Cash-Out Refi vs. Delayed Financing: What is the difference

Matthew Metros
  • Investor
  • New York, NY
Posted

I am writing out my financing strategy as posted below. I am trying to understand the fundamental difference between Cash-Out Refi and Delayed Financing in Multifamily. I cannot seem to wrap my head around this!

Below I wrote my financing strategy - Passing along in case there is something off/ unclear.

We will be utilizing the BRRRR strategy of Buy Rehab Rent Refinance Repeat to grow the portfolio.

There are loan products that fall under the category of “Delayed Financing”. These products allow the borrower to first close on the property with cash, renovate the property to add value, and refinance once the property increased in value.

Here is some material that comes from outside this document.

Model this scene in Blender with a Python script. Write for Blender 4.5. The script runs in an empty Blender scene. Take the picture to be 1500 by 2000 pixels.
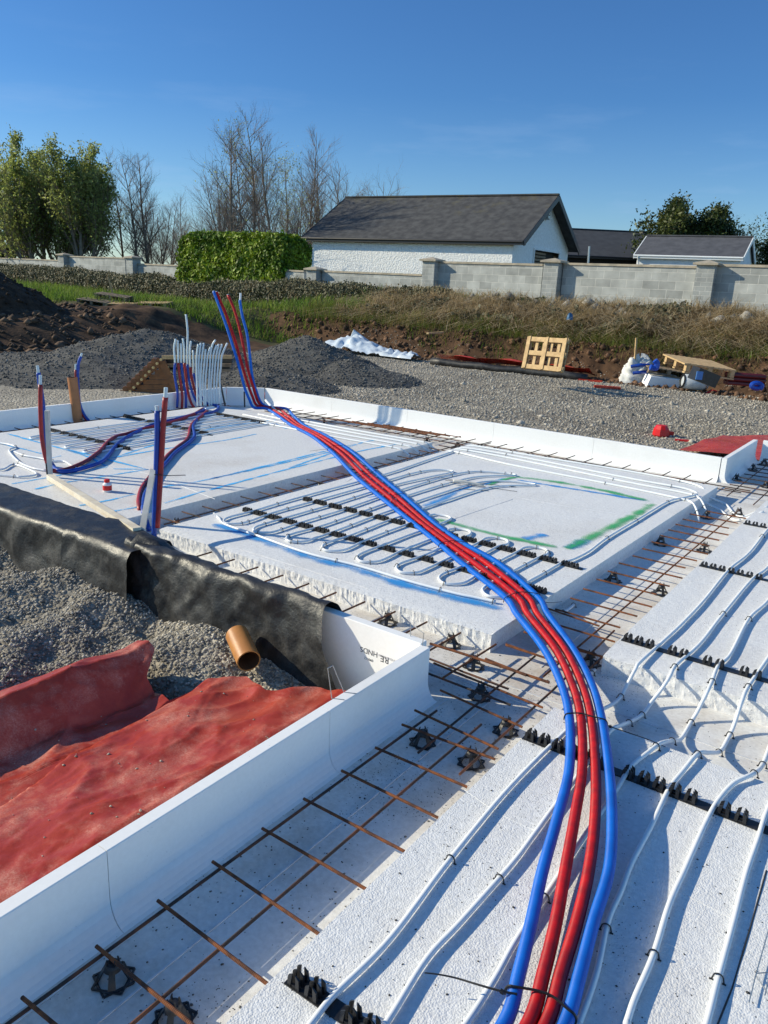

Once the property is renovated/stabilized and is "appraisal ready", the refinancing lender will be using an appraisal to determine the After Repair Value and will lend up to 70% of the after repair value (ARV).

In layman’s terms for our strategy to work, we are looking to buy at a lower loan amount and then refinance within a 2 year period into a lower interest and higher amount loan product.

We are looking for a delayed financing loan product that fits this strategy and mainly trying to avoid products that have high fees, a long seasoning period, and prepayment penalties.

This strategy allows you to deploy capital and get back the exact same amount (or more) within a 2-year timeline.